Un escenario impensable para un país que tiene la ventaja de ser uno de los actores clave en la producción mundial de petróleo. Pero que producto de la caída del valor del barril de crudo y el pésimo manejo de su economía, enfrenta el peor escenario imaginable.
La presión va en aumento en Venezuela y cada vez se ve más lejana la posibilidad de que oficialismo y oposición logren un acuerdo que permita sacar a flote al país. Pero también es grave la actitud regional, que ha preferido ignorar la volátil situación del país en vez de trabajar en favor de su estabilización.
Durante años, países como Bolivia, Cuba, Ecuador y Nicaragua cerraron filas con Venezuela. Y con su apoyo ampararon violaciones a los derechos humanos, el hostigamiento a la oposición y la verdadera guerra abierta que ha librado el chavismo en contra de los medios de comunicación no oficialistas, al tiempo que gran parte del resto de América Latina prefirió guardar silencio.

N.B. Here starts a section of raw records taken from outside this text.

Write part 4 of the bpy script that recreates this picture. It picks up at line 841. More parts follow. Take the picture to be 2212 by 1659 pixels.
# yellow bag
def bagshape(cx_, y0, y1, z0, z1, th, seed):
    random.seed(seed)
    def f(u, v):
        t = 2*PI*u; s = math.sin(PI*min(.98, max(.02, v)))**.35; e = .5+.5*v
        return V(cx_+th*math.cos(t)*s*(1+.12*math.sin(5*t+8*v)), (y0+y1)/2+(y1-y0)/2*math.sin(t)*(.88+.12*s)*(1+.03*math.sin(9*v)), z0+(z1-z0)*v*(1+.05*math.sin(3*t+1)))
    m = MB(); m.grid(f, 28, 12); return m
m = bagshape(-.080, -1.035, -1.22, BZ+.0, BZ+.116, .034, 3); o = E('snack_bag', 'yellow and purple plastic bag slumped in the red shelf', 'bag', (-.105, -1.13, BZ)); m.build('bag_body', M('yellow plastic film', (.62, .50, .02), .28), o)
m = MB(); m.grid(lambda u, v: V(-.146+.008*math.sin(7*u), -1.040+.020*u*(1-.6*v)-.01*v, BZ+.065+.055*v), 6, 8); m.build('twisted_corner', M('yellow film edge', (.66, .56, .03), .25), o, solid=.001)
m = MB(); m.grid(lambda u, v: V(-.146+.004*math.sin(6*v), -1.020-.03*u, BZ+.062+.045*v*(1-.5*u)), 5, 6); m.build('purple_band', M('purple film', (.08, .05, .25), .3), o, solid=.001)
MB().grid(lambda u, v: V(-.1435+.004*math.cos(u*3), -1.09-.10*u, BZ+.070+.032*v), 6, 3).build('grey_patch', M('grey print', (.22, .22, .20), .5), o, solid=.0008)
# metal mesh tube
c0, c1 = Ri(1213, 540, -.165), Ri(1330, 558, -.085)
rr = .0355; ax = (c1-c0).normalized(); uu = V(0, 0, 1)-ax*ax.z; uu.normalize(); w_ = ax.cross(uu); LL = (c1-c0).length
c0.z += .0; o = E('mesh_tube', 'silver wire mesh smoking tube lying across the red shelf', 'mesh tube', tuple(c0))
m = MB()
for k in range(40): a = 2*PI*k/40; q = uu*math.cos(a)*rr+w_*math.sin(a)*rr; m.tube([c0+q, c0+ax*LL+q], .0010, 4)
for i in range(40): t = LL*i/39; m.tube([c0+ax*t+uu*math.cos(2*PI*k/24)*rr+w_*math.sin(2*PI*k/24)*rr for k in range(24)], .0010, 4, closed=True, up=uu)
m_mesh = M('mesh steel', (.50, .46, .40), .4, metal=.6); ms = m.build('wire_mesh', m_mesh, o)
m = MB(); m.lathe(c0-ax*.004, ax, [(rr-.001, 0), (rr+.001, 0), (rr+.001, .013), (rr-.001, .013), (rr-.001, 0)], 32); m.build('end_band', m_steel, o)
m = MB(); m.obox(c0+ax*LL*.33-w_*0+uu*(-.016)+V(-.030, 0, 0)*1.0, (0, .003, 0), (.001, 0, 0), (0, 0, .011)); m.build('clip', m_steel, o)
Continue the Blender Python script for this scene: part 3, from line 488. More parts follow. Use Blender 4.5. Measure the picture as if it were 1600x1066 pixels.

Luis Almagro, secretario general de la OEA, ha insistido en la Carta Democrática como el mecanismo que permita involucrar a los países de la región en la crisis venezolana. Algo que, obviamente, el chavismo denuncia como una intervención.
El punto es que el tiempo se agota y Venezuela parece estar cada vez más cerca de un colapso que acabe por fracturar a la sociedad completa.